--- Set exercise ---
Give a verbatim copy of the lines below, minus the pictures.

--- Information shown ---

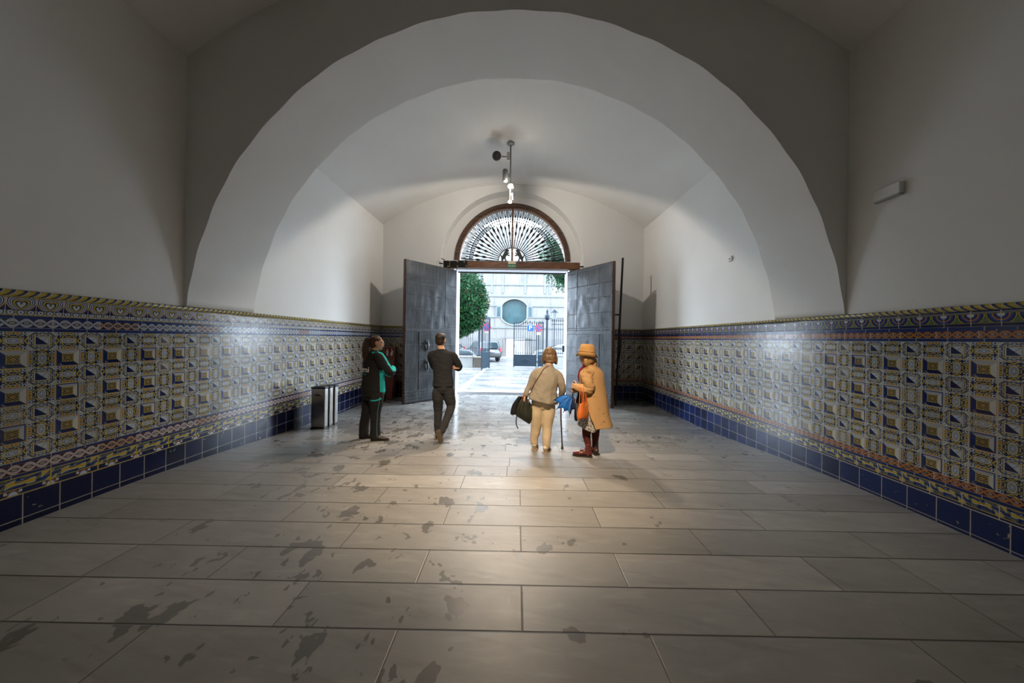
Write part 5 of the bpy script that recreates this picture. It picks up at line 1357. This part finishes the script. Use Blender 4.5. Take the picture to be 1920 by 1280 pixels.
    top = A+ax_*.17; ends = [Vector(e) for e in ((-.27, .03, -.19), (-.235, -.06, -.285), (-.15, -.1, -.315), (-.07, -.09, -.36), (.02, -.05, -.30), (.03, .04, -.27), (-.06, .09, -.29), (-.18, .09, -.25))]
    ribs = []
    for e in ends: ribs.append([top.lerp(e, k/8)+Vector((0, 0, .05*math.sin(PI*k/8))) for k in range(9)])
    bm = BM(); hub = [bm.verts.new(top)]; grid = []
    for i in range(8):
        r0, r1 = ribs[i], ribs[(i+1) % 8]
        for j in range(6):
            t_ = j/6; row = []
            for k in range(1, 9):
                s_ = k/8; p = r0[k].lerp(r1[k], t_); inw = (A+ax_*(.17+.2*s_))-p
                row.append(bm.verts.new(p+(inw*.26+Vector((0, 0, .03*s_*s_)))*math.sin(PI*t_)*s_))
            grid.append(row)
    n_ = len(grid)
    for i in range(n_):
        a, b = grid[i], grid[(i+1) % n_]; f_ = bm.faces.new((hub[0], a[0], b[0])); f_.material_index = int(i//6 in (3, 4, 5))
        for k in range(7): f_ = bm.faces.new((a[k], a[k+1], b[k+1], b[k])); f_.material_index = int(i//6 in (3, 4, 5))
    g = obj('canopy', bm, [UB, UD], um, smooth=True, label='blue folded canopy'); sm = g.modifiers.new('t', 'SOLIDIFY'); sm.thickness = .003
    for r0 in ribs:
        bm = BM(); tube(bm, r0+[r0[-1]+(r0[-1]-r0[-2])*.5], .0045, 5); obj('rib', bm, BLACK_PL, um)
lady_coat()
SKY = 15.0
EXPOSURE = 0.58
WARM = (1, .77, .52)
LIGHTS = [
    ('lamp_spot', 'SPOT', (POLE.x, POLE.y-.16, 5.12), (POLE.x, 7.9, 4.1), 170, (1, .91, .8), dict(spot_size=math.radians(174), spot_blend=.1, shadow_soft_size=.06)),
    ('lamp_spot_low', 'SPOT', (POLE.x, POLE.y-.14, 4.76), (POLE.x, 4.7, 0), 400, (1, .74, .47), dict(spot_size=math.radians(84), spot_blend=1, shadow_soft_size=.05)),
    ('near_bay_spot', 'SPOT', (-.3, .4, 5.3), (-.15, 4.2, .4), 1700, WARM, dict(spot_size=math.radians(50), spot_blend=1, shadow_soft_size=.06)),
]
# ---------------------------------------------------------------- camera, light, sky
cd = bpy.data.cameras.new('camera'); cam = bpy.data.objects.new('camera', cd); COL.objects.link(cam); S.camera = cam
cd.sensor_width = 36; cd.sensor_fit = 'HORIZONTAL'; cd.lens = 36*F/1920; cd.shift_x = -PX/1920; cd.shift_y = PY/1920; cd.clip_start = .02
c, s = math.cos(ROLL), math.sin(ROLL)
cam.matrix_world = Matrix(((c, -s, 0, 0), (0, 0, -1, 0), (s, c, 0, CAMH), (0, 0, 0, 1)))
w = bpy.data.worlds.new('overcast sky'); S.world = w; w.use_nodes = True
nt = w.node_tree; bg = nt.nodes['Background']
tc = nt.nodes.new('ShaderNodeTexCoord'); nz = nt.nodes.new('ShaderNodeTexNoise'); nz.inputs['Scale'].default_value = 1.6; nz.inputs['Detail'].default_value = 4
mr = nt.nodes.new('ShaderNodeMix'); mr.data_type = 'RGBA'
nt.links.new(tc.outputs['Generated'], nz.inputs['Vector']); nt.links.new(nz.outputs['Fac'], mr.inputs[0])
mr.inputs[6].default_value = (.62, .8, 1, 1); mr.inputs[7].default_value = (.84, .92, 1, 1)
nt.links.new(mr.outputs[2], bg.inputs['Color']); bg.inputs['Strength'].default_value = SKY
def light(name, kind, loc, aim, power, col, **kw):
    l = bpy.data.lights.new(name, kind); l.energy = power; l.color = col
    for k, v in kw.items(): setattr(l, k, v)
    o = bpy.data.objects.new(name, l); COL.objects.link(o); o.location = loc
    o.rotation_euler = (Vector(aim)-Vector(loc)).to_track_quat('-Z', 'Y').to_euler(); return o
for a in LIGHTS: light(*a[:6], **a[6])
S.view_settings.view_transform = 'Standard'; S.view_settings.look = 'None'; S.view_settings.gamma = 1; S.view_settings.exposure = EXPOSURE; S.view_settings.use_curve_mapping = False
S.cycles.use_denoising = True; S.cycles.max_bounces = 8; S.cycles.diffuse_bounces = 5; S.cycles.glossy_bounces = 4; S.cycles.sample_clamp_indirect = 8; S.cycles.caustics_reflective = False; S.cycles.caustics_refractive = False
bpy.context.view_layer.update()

--- The result ---
Write part 5 of the bpy script that recreates this picture. It picks up at line 1357. This part finishes the script. Use Blender 4.5. Take the picture to be 1920 by 1280 pixels.
    top = A+ax_*.17; ends = [Vector(e) for e in ((-.27, .03, -.19), (-.235, -.06, -.285), (-.15, -.1, -.315), (-.07, -.09, -.36), (.02, -.05, -.30), (.03, .04, -.27), (-.06, .09, -.29), (-.18, .09, -.25))]
    ribs = []
    for e in ends: ribs.append([top.lerp(e, k/8)+Vector((0, 0, .05*math.sin(PI*k/8))) for k in range(9)])
    bm = BM(); hub = [bm.verts.new(top)]; grid = []
    for i in range(8):
        r0, r1 = ribs[i], ribs[(i+1) % 8]
        for j in range(6):
            t_ = j/6; row = []
            for k in range(1, 9):
                s_ = k/8; p = r0[k].lerp(r1[k], t_); inw = (A+ax_*(.17+.2*s_))-p
                row.append(bm.verts.new(p+(inw*.26+Vector((0, 0, .03*s_*s_)))*math.sin(PI*t_)*s_))
            grid.append(row)
    n_ = len(grid)
    for i in range(n_):
        a, b = grid[i], grid[(i+1) % n_]; f_ = bm.faces.new((hub[0], a[0], b[0])); f_.material_index = int(i//6 in (3, 4, 5))
        for k in range(7): f_ = bm.faces.new((a[k], a[k+1], b[k+1], b[k])); f_.material_index = int(i//6 in (3, 4, 5))
    g = obj('canopy', bm, [UB, UD], um, smooth=True, label='blue folded canopy'); sm = g.modifiers.new('t', 'SOLIDIFY'); sm.thickness = .003
    for r0 in ribs:
        bm = BM(); tube(bm, r0+[r0[-1]+(r0[-1]-r0[-2])*.5], .0045, 5); obj('rib', bm, BLACK_PL, um)
lady_coat()
SKY = 15.0
EXPOSURE = 0.58
WARM = (1, .77, .52)
LIGHTS = [
    ('lamp_spot', 'SPOT', (POLE.x, POLE.y-.16, 5.12), (POLE.x, 7.9, 4.1), 170, (1, .91, .8), dict(spot_size=math.radians(174), spot_blend=.1, shadow_soft_size=.06)),
    ('lamp_spot_low', 'SPOT', (POLE.x, POLE.y-.14, 4.76), (POLE.x, 4.7, 0), 400, (1, .74, .47), dict(spot_size=math.radians(84), spot_blend=1, shadow_soft_size=.05)),
    ('near_bay_spot', 'SPOT', (-.3, .4, 5.3), (-.15, 4.2, .4), 1700, WARM, dict(spot_size=math.radians(50), spot_blend=1, shadow_soft_size=.06)),
]
# ---------------------------------------------------------------- camera, light, sky
cd = bpy.data.cameras.new('camera'); cam = bpy.data.objects.new('camera', cd); COL.objects.link(cam); S.camera = cam
cd.sensor_width = 36; cd.sensor_fit = 'HORIZONTAL'; cd.lens = 36*F/1920; cd.shift_x = -PX/1920; cd.shift_y = PY/1920; cd.clip_start = .02
c, s = math.cos(ROLL), math.sin(ROLL)
cam.matrix_world = Matrix(((c, -s, 0, 0), (0, 0, -1, 0), (s, c, 0, CAMH), (0, 0, 0, 1)))
w = bpy.data.worlds.new('overcast sky'); S.world = w; w.use_nodes = True
nt = w.node_tree; bg = nt.nodes['Background']
tc = nt.nodes.new('ShaderNodeTexCoord'); nz = nt.nodes.new('ShaderNodeTexNoise'); nz.inputs['Scale'].default_value = 1.6; nz.inputs['Detail'].default_value = 4
mr = nt.nodes.new('ShaderNodeMix'); mr.data_type = 'RGBA'
nt.links.new(tc.outputs['Generated'], nz.inputs['Vector']); nt.links.new(nz.outputs['Fac'], mr.inputs[0])
mr.inputs[6].default_value = (.62, .8, 1, 1); mr.inputs[7].default_value = (.84, .92, 1, 1)
nt.links.new(mr.outputs[2], bg.inputs['Color']); bg.inputs['Strength'].default_value = SKY
def light(name, kind, loc, aim, power, col, **kw):
    l = bpy.data.lights.new(name, kind); l.energy = power; l.color = col
    for k, v in kw.items(): setattr(l, k, v)
    o = bpy.data.objects.new(name, l); COL.objects.link(o); o.location = loc
    o.rotation_euler = (Vector(aim)-Vector(loc)).to_track_quat('-Z', 'Y').to_euler(); return o
for a in LIGHTS: light(*a[:6], **a[6])
S.view_settings.view_transform = 'Standard'; S.view_settings.look = 'None'; S.view_settings.gamma = 1; S.view_settings.exposure = EXPOSURE; S.view_settings.use_curve_mapping = False
S.cycles.use_denoising = True; S.cycles.max_bounces = 8; S.cycles.diffuse_bounces = 5; S.cycles.glossy_bounces = 4; S.cycles.sample_clamp_indirect = 8; S.cycles.caustics_reflective = False; S.cycles.caustics_refractive = False
bpy.context.view_layer.update()